By the end of this year, GM will have increased its North American truck capacity by a third since 1993, Mr. Wagoner says. GM expects trucks to account for 50% of its North American sales "in the near future," up from about 40% today.

In addition, 34% of GM's global vehicle sales -- or 2.8 million units -- are now trucks, up from 20% 15 years ago. And while another 1 million units of truck sales growth is forecast for North America over the next 10 years, Mr. Wagoner says, the truck market outside North America will swell by more than 50%, to 12 million-plus units by 2005.

"This is an unprecedented opportunity, and we are responding to it," says GM Chairman John F. Smith Jr.
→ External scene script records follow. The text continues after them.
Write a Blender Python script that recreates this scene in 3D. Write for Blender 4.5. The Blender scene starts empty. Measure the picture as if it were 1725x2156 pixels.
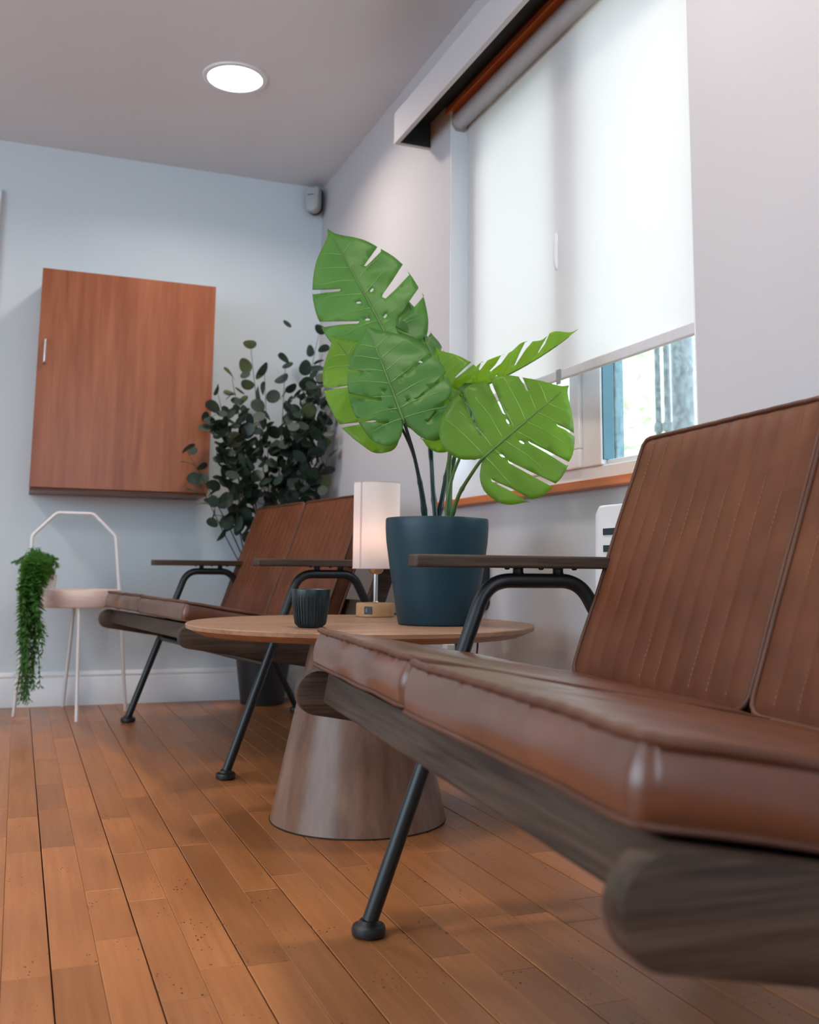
import bpy, bmesh, math, random
from mathutils import Vector, Matrix, noise
from mathutils.geometry import delaunay_2d_cdt

random.seed(7)
S = bpy.context.scene
COL = S.collection
R = math.radians

# ------------------------------------------------------------------ camera
W, D, H = 1.2475, 4.402, 2.355           # window wall x, back wall y, ceiling height
cam = bpy.data.objects.new('camera', bpy.data.cameras.new('camera'))
COL.objects.link(cam)
yaw, pitch, roll = .369341520, .139749303, .0110972691
fwd = Vector((math.sin(yaw) * math.cos(pitch), math.cos(yaw) * math.cos(pitch), math.sin(pitch)))
rt = Vector((math.cos(yaw), -math.sin(yaw), 0))
up = rt.cross(fwd)
r2 = math.cos(roll) * rt + math.sin(roll) * up
u2 = -math.sin(roll) * rt + math.cos(roll) * up
mw = Matrix((r2, u2, -fwd)).transposed().to_4x4()
mw.translation = (0, 0, .565)
cam.matrix_world = mw
cd = cam.data
cd.sensor_fit = 'VERTICAL'
cd.sensor_height = 36
cd.lens = 36 * 2101.5 / 2156
cd.shift_y = -(1078 - 902.4) / 2156
cd.clip_start = .02
cd.dof.use_dof = True
cd.dof.focus_distance = 1.85
cd.dof.aperture_fstop = 5.6
S.camera = cam

# ------------------------------------------------------------------ world, exposure
world = bpy.data.worlds.new('overcast_sky')
S.world = world
world.use_nodes = True
wn = world.node_tree
wn.nodes['Background'].inputs[0].default_value = (.66, .85, 1.0, 1)
wn.nodes['Background'].inputs[1].default_value = 6.2
S.view_settings.view_transform = 'Standard'
S.view_settings.look = 'None'
S.view_settings.gamma = 1
S.view_settings.use_curve_mapping = False
S.view_settings.exposure = 0.0
S.cycles.max_bounces = 6
S.cycles.diffuse_bounces = 3
S.cycles.glossy_bounces = 2
S.cycles.transmission_bounces = 3
S.cycles.transparent_max_bounces = 6
S.cycles.caustics_reflective = False
S.cycles.caustics_refractive = False
sun = bpy.data.objects.new('sun', bpy.data.lights.new('sun', 'SUN'))
COL.objects.link(sun)
sun.data.energy = 5.0
sun.data.angle = R(6)
sun.data.color = (1.0, .93, .82)
sun.rotation_euler = (0, R(-36), R(14))     # high sun from the far side of the house
DOWNLIGHT_W = 10.5
DOWNLIGHT_COL = (1.0, .89, .78)

# ------------------------------------------------------------------ materials
def _new(name):
    m = bpy.data.materials.new(name)
    m.use_nodes = True
    nt = m.node_tree
    return m, nt, nt.nodes['Principled BSDF']

def N(nt, typ, **kw):
    n = nt.nodes.new(typ)
    for k, v in kw.items():
        setattr(n, k, v)
    return n

def ramp(nt, fac, stops):
    r = N(nt, 'ShaderNodeValToRGB')
    e = r.color_ramp.elements
    while len(e) > 1:
        e.remove(e[0])
    e[0].position = stops[0][0]
    e[0].color = (*stops[0][1], 1)
    for p, c in stops[1:]:
        x = e.new(p)
        x.color = (*c, 1)
    nt.links.new(fac, r.inputs[0])
    return r.outputs[0]

def coords(nt, scale=(1, 1, 1), rot=(0, 0, 0), kind='Object', perobj=0.0):
    tc = N(nt, 'ShaderNodeTexCoord')
    mp = N(nt, 'ShaderNodeMapping')
    mp.inputs['Scale'].default_value = scale
    mp.inputs['Rotation'].default_value = rot
    nt.links.new(tc.outputs[kind], mp.inputs[0])
    if perobj:
        oi = N(nt, 'ShaderNodeObjectInfo')
        mul = N(nt, 'ShaderNodeMath', operation='MULTIPLY')
        mul.inputs[1].default_value = perobj
        nt.links.new(oi.outputs['Random'], mul.inputs[0])
        nt.links.new(mul.outputs[0], mp.inputs['Location'])
    return mp.outputs[0]

def noise_tex(nt, vec, scale, detail=4, rough=.55, dist=0.0):
    n = N(nt, 'ShaderNodeTexNoise')
    n.inputs['Scale'].default_value = scale
    n.inputs['Detail'].default_value = detail
    n.inputs['Roughness'].default_value = rough
    n.inputs['Distortion'].default_value = dist
    nt.links.new(vec, n.inputs['Vector'])
    return n.outputs['Fac']

def bump(nt, bsdf, h, strength=.2, dist=.002):
    b = N(nt, 'ShaderNodeBump')
    b.inputs['Strength'].default_value = strength
    b.inputs['Distance'].default_value = dist
    nt.links.new(h, b.inputs['Height'])
    nt.links.new(b.outputs[0], bsdf.inputs['Normal'])

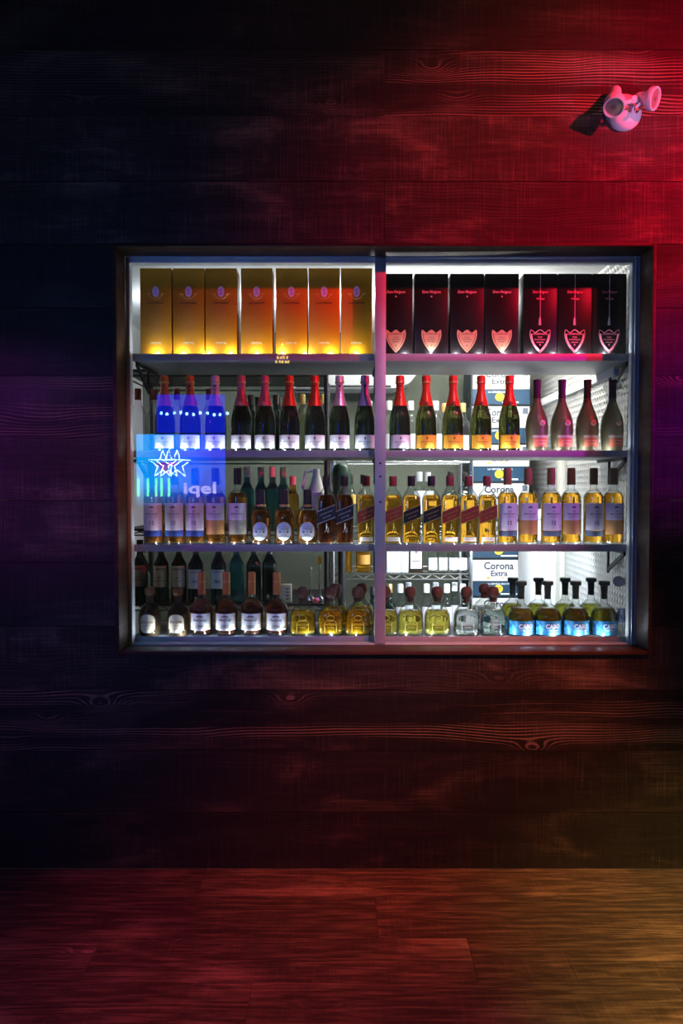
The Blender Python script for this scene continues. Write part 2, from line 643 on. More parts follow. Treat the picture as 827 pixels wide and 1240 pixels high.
# wooden window trim
IX0, IX1 = P(142.5, 540, -0.02).x, P(787.5, 540, -0.02).x
IZ1, IZ0 = P(413, 298.5, -0.02).z, P(413, 788.5, -0.02).z
tb = MB()
YF, YB = -0.022, 0.10
tb.box(OX0 - 0.002, IX0, YF, YB, OZ0 - 0.002, OZ1 + 0.002, 0.21)
tb.box(IX1, OX1 + 0.002, YF, YB, OZ0 - 0.002, OZ1 + 0.002, 0.47)
tb.box(IX0, IX1, YF, YB, IZ1, OZ1 + 0.002, 0.63)
tb.box(IX0, IX1, YF, YB, OZ0 - 0.002, IZ0, 0.83)
tag(tb.build('trim_1', M_TRIM, attr=True, bevel=0.0025), 'dark wooden box trim lining the window opening', kind='structure')

# ------------------------------------------------------------------ window: frame, mullion, two glass panes
win = tag(empty('window_1', (0, 0.12, IZ0)), 'two-pane sliding display window with aluminium frame and centre mullion', kind='structure')


def wpart(mb, name, m, parent=None, **k):
    o = mb.build(name, m, None, **k)
    o.parent = parent or win
    o.matrix_parent_inverse = Matrix.Translation((0, -0.12, -IZ0))
    return o


GX0, GX1 = P(158, 540, 0.10).x, P(765, 540, 0.10).x
GZ1, GZ0 = P(413, 317.5, 0.10).z, P(413, 779.5, 0.10).z
fr = MB()
fr.box(IX0, GX0, 0.101, 0.145, IZ0, IZ1)
fr.box(GX1, IX1, 0.112, 0.145, IZ0, IZ1)
fr.box(GX0, GX1, 0.101, 0.145, GZ1, IZ1)
fr.box(GX0, GX1, 0.101, 0.145, IZ0, GZ0)
# sliding-track ribs
fr.box(GX1 + 0.008, GX1 + 0.013, 0.101, 0.113, IZ0, IZ1)
fr.box(GX1 + 0.022, GX1 + 0.028, 0.101, 0.113, IZ0, IZ1)
fr.box(GX0, GX1, 0.094, 0.102, IZ1 - 0.008, IZ1)
fr.box(GX0, GX1, 0.094, 0.102, IZ0, IZ0 + 0.006)
wpart(fr, 'frame', M_ALU, bevel=0.001)
mx0, mx1 = P(454, 540, 0.095).x, P(467, 540, 0.095).x
mu = wpart(MB().box(mx0, mx1, 0.094, 0.125, IZ0, IZ1), 'mullion', M_MULL, bevel=0.0015)
for py in (561, 577, 608):
    c = P(460.5, py, 0.0935)
    sc = MB().lathe([(0.0045, -0.001), (0.0045, 0.0005), (0.003, 0.0012)], 10, M=Matrix.Rotation(PI / 2, 3, 'X'), c=c)
    wpart(sc, 'screw', M_BLACK)
mm = (mx0 + mx1) / 2
wpart(MB().box(GX0 - 0.004, mm, 0.108, 0.112, GZ0 - 0.003, GZ1 + 0.003), 'pane', M_PANE, smooth=0)
wpart(MB().box(mm, GX1 + 0.004, 0.117, 0.121, GZ0 - 0.003, GZ1 + 0.003), 'pane', M_PANE, smooth=0)

# ------------------------------------------------------------------ storeroom behind the window
SX0, SX1 = -1.26, P(766, 540, 0.13).x
SZ0, SZ1, SY1 = 0.60, 2.482, 1.85
W = 0.05
tag(MB().box(SX0 - W, SX0, 0.13, SY1, SZ0, SZ1).build('wall_left', M_WHITE, smooth=0), kind='structure')
tag(MB().box(SX1, SX1 + W, 0.13, SY1, SZ0, SZ1).build('wall_right', M_PLATE, smooth=0), kind='structure')
tag(MB().box(SX0 - W, SX1 + W, SY1, SY1 + W, SZ0, SZ1).build('wall_back', M_GREYWALL, smooth=0), kind='structure')
tag(MB().box(SX0 - W, SX1 + W, 0.13, SY1 + W, SZ1, SZ1 + W).build('ceiling', M_WHITE, smooth=0), kind='structure')
tag(MB().box(SX0 - W, SX1 + W, 0.13, SY1 + W, SZ0 - W, SZ0).build('floor_storeroom', M_DARKFLOOR, smooth=0), kind='structure')
# infill between wall and storeroom above and below the frame
hd = MB()
hd.box(SX0 - W, SX1 + W, 0.03, 0.13, IZ1 + 0.02, SZ1 + W)
hd.box(SX0 - W, SX1 + W, 0.03, 0.13, SZ0 - W, IZ0 - 0.02)
hd.box(SX0 - W, IX0 - 0.012, 0.03, 0.145, SZ0 - W, SZ1 + W)
hd.box(IX1 + 0.012, SX1 + W + 0.06, 0.03, 0.145, SZ0 - W, SZ1 + W)
tag(hd.build('wall_infill', M_BLACK, smooth=0), kind='structure')
# rail on the plate wall, and a post
ra = P(684, 476, 1.0)
y_r = SX1 / ((684 - CX) / F) * ct - D
rb = MB().box(SX1 - 0.02, SX1, 0.3, SY1, P(684, 476, y_r).z - 0.02, P(684, 476, y_r).z + 0.02)
tag(rb.build('trim_2', M_WHITE, bevel=0.003), 'pale rail running along the diamond plate wall', kind='structure')
pz = MB().box(SX1 - 0.025, SX1, 1.02, 1.10, SZ0, 1.75)
tag(pz.build('trim_3', speckle(mat('grey_post', (0.55, 0.53, 0.48), 0.6), 20, 0.15), bevel=0.003), 'grey upright post on the diamond plate wall', kind='structure')

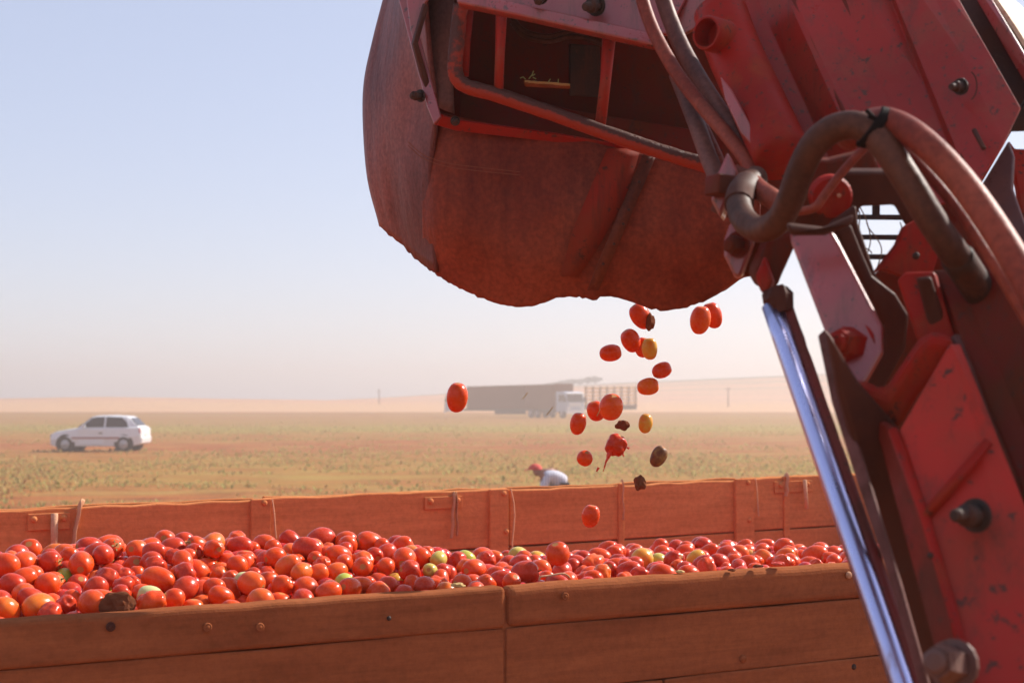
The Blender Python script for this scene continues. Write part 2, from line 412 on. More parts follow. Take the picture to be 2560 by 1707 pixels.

The new $500 million development center, claimed to be the first truck-dedicated engineering facility of its size and scope in the world, brings together under one roof some 12,000 workers formerly scattered around several southeastern Michigan facilities.

The center, located on a 650-acre campus that includes a separate product development test lab, a truck validation center and an assembly plant, is responsible for the development and production engineering and validation of all GM's rear-drive truck platforms, including its collaborative efforts with Japan's Isuzu Motors Ltd. and Sweden's AB Volvo.

The high-tech facility also should help lower costs by reducing the number of prototypes made during the development process. GM's truck operations averaged 1,800 prototypes per year in the past, but is now trying to cap that at 1,500 annually. GM is targeting "significantly lower" numbers in the future.